▶ [SUPPLIED MATERIAL]:
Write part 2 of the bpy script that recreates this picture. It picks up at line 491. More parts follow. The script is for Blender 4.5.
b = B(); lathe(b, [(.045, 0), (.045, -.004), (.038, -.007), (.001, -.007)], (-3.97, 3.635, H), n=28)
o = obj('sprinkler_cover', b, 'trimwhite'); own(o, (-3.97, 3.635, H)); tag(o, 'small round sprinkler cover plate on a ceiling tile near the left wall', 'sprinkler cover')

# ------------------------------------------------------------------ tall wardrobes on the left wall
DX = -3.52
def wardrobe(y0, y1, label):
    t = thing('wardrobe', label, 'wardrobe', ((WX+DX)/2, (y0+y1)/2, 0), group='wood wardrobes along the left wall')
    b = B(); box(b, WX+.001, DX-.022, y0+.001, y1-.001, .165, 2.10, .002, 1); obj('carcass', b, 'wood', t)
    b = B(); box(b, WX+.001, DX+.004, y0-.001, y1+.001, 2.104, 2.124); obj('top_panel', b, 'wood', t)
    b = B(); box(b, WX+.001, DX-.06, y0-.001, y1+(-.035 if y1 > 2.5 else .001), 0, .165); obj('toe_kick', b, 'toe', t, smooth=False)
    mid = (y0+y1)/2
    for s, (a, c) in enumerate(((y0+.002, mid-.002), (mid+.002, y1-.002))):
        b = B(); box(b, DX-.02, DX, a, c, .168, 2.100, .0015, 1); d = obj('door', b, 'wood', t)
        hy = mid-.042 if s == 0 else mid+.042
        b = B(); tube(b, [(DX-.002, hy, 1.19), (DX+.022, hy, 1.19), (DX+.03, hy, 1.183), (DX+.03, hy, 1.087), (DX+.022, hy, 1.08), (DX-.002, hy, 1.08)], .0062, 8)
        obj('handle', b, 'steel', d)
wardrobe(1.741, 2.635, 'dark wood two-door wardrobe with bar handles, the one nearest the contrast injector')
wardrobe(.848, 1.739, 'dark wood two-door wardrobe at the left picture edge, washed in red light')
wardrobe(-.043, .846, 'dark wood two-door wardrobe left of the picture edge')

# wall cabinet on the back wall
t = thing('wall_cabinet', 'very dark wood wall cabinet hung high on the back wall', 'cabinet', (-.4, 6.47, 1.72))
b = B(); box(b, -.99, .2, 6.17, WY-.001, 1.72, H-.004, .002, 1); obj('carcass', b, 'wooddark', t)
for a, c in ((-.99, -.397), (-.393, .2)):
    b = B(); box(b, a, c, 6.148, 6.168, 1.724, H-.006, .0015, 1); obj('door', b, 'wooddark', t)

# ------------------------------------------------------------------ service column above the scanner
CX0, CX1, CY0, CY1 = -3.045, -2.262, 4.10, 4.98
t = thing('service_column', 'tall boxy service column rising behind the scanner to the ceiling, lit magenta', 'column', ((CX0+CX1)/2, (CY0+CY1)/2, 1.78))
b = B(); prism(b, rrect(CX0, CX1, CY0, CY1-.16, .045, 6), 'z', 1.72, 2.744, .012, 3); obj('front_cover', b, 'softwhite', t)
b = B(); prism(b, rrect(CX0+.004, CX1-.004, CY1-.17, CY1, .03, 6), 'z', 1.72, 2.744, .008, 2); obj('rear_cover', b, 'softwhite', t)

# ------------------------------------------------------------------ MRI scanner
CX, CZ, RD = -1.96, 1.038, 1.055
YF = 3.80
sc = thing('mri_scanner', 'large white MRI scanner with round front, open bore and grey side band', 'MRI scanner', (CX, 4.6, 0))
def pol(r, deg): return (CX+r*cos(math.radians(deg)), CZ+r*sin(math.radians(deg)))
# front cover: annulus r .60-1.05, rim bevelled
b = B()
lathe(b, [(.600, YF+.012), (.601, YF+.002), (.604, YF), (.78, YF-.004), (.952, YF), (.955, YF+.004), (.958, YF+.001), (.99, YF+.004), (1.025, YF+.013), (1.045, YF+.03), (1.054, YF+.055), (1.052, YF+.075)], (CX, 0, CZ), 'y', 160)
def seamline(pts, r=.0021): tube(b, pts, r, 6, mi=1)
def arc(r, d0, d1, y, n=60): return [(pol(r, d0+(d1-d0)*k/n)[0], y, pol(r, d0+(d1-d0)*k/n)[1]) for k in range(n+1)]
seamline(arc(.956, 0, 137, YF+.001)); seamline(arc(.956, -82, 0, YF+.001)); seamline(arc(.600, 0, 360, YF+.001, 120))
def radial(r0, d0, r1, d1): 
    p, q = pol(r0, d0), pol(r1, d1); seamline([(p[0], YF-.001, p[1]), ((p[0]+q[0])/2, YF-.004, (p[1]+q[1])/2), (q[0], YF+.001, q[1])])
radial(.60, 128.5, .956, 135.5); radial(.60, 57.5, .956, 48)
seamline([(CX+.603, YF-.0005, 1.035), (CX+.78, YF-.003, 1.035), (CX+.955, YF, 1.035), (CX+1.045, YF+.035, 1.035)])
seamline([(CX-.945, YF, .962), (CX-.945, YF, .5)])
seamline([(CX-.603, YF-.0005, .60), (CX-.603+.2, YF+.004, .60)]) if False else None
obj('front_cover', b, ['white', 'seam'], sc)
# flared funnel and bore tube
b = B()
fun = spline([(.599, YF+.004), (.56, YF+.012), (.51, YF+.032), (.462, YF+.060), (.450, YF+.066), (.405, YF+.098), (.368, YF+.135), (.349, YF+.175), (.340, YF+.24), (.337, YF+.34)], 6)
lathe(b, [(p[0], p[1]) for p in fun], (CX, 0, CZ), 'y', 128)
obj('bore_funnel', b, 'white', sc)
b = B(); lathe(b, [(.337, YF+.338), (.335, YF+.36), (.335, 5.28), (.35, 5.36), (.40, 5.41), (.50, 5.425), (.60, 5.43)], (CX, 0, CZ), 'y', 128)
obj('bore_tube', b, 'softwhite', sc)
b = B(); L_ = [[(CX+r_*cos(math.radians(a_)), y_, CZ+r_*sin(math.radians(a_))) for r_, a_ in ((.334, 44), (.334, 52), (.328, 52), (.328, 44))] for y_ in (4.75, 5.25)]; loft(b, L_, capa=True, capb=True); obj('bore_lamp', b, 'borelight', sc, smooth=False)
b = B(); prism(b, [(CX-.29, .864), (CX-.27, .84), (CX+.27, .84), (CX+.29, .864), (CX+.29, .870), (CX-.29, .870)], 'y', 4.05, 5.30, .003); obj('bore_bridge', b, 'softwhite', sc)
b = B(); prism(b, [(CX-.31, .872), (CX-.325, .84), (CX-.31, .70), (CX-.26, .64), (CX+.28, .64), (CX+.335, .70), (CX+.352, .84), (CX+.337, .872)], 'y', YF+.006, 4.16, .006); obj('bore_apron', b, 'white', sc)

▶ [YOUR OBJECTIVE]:
Within the listing above, the range opens at the line with "obj('carcass', b, 'wooddark', t)" and closes at the line with "obj('rear_cover', b, 'softwhite', t)". Reproduce exactly the lines of that range, including both ends.

▶ [SOLVED PROBLEM]:
b = B(); box(b, -.99, .2, 6.17, WY-.001, 1.72, H-.004, .002, 1); obj('carcass', b, 'wooddark', t)
for a, c in ((-.99, -.397), (-.393, .2)):
    b = B(); box(b, a, c, 6.148, 6.168, 1.724, H-.006, .0015, 1); obj('door', b, 'wooddark', t)

# ------------------------------------------------------------------ service column above the scanner
CX0, CX1, CY0, CY1 = -3.045, -2.262, 4.10, 4.98
t = thing('service_column', 'tall boxy service column rising behind the scanner to the ceiling, lit magenta', 'column', ((CX0+CX1)/2, (CY0+CY1)/2, 1.78))
b = B(); prism(b, rrect(CX0, CX1, CY0, CY1-.16, .045, 6), 'z', 1.72, 2.744, .012, 3); obj('front_cover', b, 'softwhite', t)
b = B(); prism(b, rrect(CX0+.004, CX1-.004, CY1-.17, CY1, .03, 6), 'z', 1.72, 2.744, .008, 2); obj('rear_cover', b, 'softwhite', t)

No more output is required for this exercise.